Features & Columns

Silicon Alleys: Remembering San Jose's Ostrich Farm

San Jose's bustling ostrich farm was both a tourist attraction and big business back when the birds' billowing plumes were en vogue. Photo by History San Jose

The cosmic matrix of San Jose history once again enlightens us all. This time around, after visiting the massive archives at History San Jose across from Kelley Park, I prepared to pound out some words on the San Jose Ostrich Farm that appeared at Alum Rock and King from 1904 to 1909.

But lo and behold, I soon discovered that the heroes in the California Room of the main library had already whipped out a similar story just a few months ago. As a result, I shuffled on over there and pored through their storehouse of research materials, leading me to even more inspiring tidbits of local ostrich history.

First of all, the California Room is one of this city's most treasured locations. Every crazed tidbit anyone wants to know about this valley's evolution lies buried in the room somewhere. You must be the kind of person that enjoys digging for stuff, but it's not that difficult. The California's Room's Brandy Maldonado blogged about the ostriches for that facility's webpage, so after I conducted some initial investigations, I wound up prowling around for almost an hour. Quite a rocking series of digressions and tangents made themselves available to me. This is often how research works. You wind up delving into something else entirely.
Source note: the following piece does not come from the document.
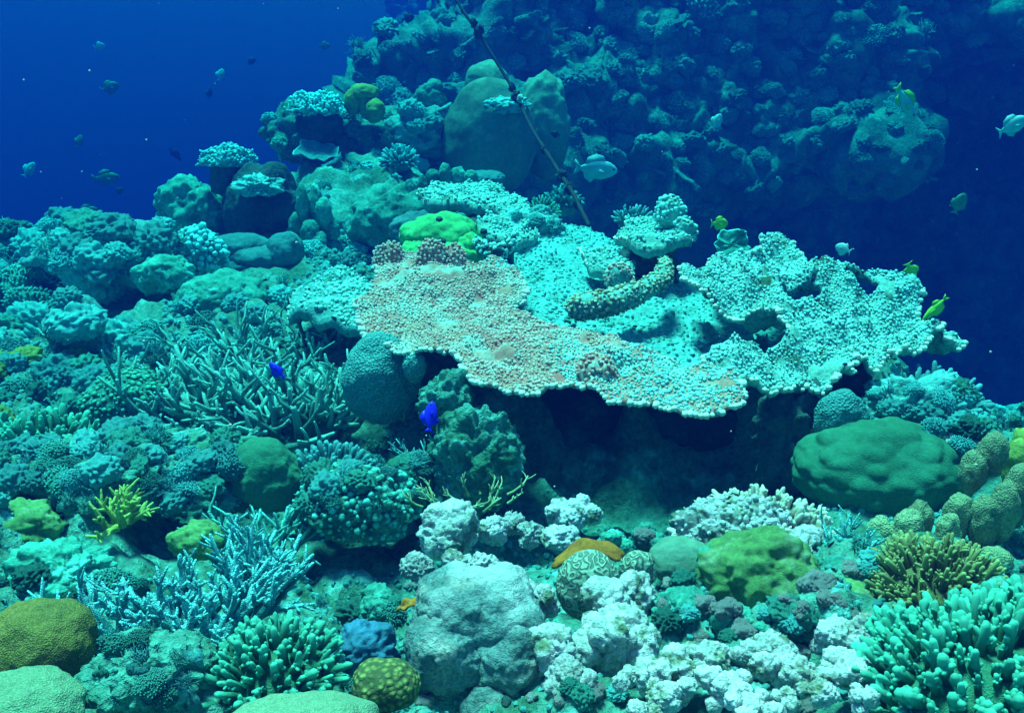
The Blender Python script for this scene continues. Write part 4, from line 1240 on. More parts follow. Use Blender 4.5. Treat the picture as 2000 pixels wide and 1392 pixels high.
RUB = [  # pale lumps strung between boulder and hollow, then the foreground rubble: px, py, w, h, d
    (872, 1062, 108, 105, 1.62, 'white crusted lump at the left end of the pale rubble string'),
    (905, 1120, 70, 62, 1.52, 'white double knob hanging under the left crusted lump'),
    (812, 1118, 62, 64, 1.52, 'round pale knob leftmost in the rubble string'),
    (955, 1045, 60, 50, 1.68, 'small white knob cluster in the middle of the rubble string'),
    (1000, 1030, 54, 48, 1.72, 'lilac white pebble-like knob in the rubble string'),
    (1040, 1052, 64, 50, 1.68, 'white knob before the hollow, left of the orange algae'),
    (1125, 1018, 120, 62, 1.78, 'broad white crusted lump at the mouth of the hollow'),
    (1090, 1062, 90, 60, 1.66, 'white lump just behind the orange algae'),
    (945, 1108, 60, 50, 1.5, 'white knob on the boulder\'s shoulder'),
    (1030, 1195, 110, 90, 1.38, 'pale crust linking the big boulder to the brain coral'),
    (1235, 1185, 110, 100, 1.42, 'pale cream rock beside the brain coral'),
    (1200, 1275, 190, 130, 1.27, 'white hollowed rock right of the big grey boulder'),
    (1110, 1350, 110, 90, 1.18, 'flat grey lump below the white hollowed rock'),
    (1340, 1215, 110, 110, 1.40, 'dark-speckled pale rock below the dark smooth dome'),
    (1385, 1310, 90, 90, 1.24, 'smooth white knob in the foreground rubble'),
    (1290, 1345, 150, 90, 1.17, 'pinkish white rubble lump at the bottom edge'),
    (1430, 1365, 120, 80, 1.15, 'small white lump at the bottom edge beside the knob'),
    (1480, 1300, 100, 70, 1.26, 'white rubble piece between knob and grey block'),
    (1560, 1235, 100, 95, 1.34, 'tall white rubble rock under the mossy green coral'),
    (1635, 1260, 90, 90, 1.32, 'grey violet rubble rock under the trailing green lobe'),
    (1690, 1265, 80, 80, 1.30, 'pale rubble rock beside the bright green corner coral'),
    (1560, 1340, 150, 80, 1.18, 'long white rubble slab at the bottom'),
    (1680, 1335, 130, 90, 1.18, 'white knobbly rubble left of the green corner coral'),
    (1620, 1385, 190, 60, 1.10, 'pale rubble cut by the bottom edge'),
    (1300, 1400, 200, 60, 1.09, 'pinkish rubble cut by the bottom edge'),
    (1480, 1410, 160, 70, 1.08, 'grey white rubble cut by the bottom edge, middle of three'),
    (1560, 1095, 150, 90, 1.58, 'white crusted slope falling from the finger coral towards the olive bush'),
    (1400, 1130, 90, 110, 1.52, 'white crusted flank beside the mossy green coral'),
    (1625, 1140, 100, 80, 1.50, 'pale crust between the mossy lobe and the cyan staghorn'),
    (1450, 1240, 110, 90, 1.36, 'pale rubble block under the lumpy mossy coral'),
    (1520, 1290, 110, 90, 1.27, 'white knobby rubble block in front of the tall rubble rock'),
    (1740, 1290, 90, 90, 1.27, 'pale rubble block touching the green corner coral'),
    (1190, 1200, 120, 90, 1.36, 'cream crust under the brain coral'),
    (1080, 1290, 110, 100, 1.24, 'encrusted pale knob right of the boulder\'s foot'),
    (1200, 1075, 90, 60, 1.66, 'mossy green knobs behind the orange algae'),
    (1260, 1065, 80, 50, 1.72, 'mossy green knobs at the hollow\'s floor'),
    (740, 1205, 80, 80, 1.45, 'dark encrusted rubble left of the big boulder'),
    (1300, 1085, 70, 50, 1.66, 'shaded knob near the dark smooth dome'),
]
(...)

In terms of ostriches, Maldonado's blog tells us that in 1904, Colwell P. Leitch brought 24 of them from South Africa to his farm at the intersection of King Road and Alum Rock Avenue. The city directories claim it was the northwest corner, right where the parking lot now sits. Apparently this was a thriving business. The ostriches were plumed every eight months, with rubberneckers from far and wide arriving to see just how this was done. The feathers and plumes brought in serious dough, often commanding $40 a pound—a fortune in those days—which led Leitch to operate a retail establishment at the Hotel St. James, across the street from St. James Park, right where the post office now sits. The feathers were sold for use in women's hats and boas. Unfortunately, Leitch only kept his ostriches in San Jose for a few years before hauling them off to Sacto. Only three ostrich farms existed in California at that time.

Like any scholarship correctly implemented, the California Room's blog left me wanting to continue the journey myself, so that's what I did. And I couldn't stop digging. A Pat Loomis column in the San Jose News, dated Aug. 3, 1973, titled, "Back in Grandpa's Day," further added that the farm was a "greater tourist attraction than the electric tower at Market and Santa Clara streets or the mineral springs at Alum Rock Park." Maybe instead of a new light tower, we should build a giant ostrich.

Then came a glorious tangent. When the farm was still in operation, Mr. Adolph Heymann, a French immigrant, washed and dyed the plumes at his home-based dye works business on San Fernando Street.

Additional California Room research told me that after the ostriches left town, the Heymann clan morphed their business into the DeLuxe-Imperial Dyeing & Cleaning Works at 224 E. Santa Clara St., right where City Hall now sits. By the time Eugene T. Sawyers' History of Santa Clara County was published in 1922, the Heymanns employed about 14 people and had three wagons covering San Jose and Santa Clara.

After selling off that business in the '40s, the Heymanns started Deluxe Dye Works and Rug Cleaning at 1488 N. Fourth St., a business that still exists today, at the same address, operated by members of the original family. I believe it's the fifth generation. Their website contains numerous historical photos, including interior and exterior shots of the original shop. The family practice goes all the way back to Adolph, who trained in French textile mills in the 19nth century. Even as recently as 2000, I vividly recall staggering by the boarded-up Deluxe Cleaners building that still existed on Santa Clara Street, between the 99-cent outlet and the Taco Bell, before all of it was bulldozed to make way for the new City Hall.

This is why the California Room rocks. I shuffled over looking for ostriches and instead wound up reacquainting myself with the history of Deluxe Cleaners. I feel like a dyed-in-the-feather local.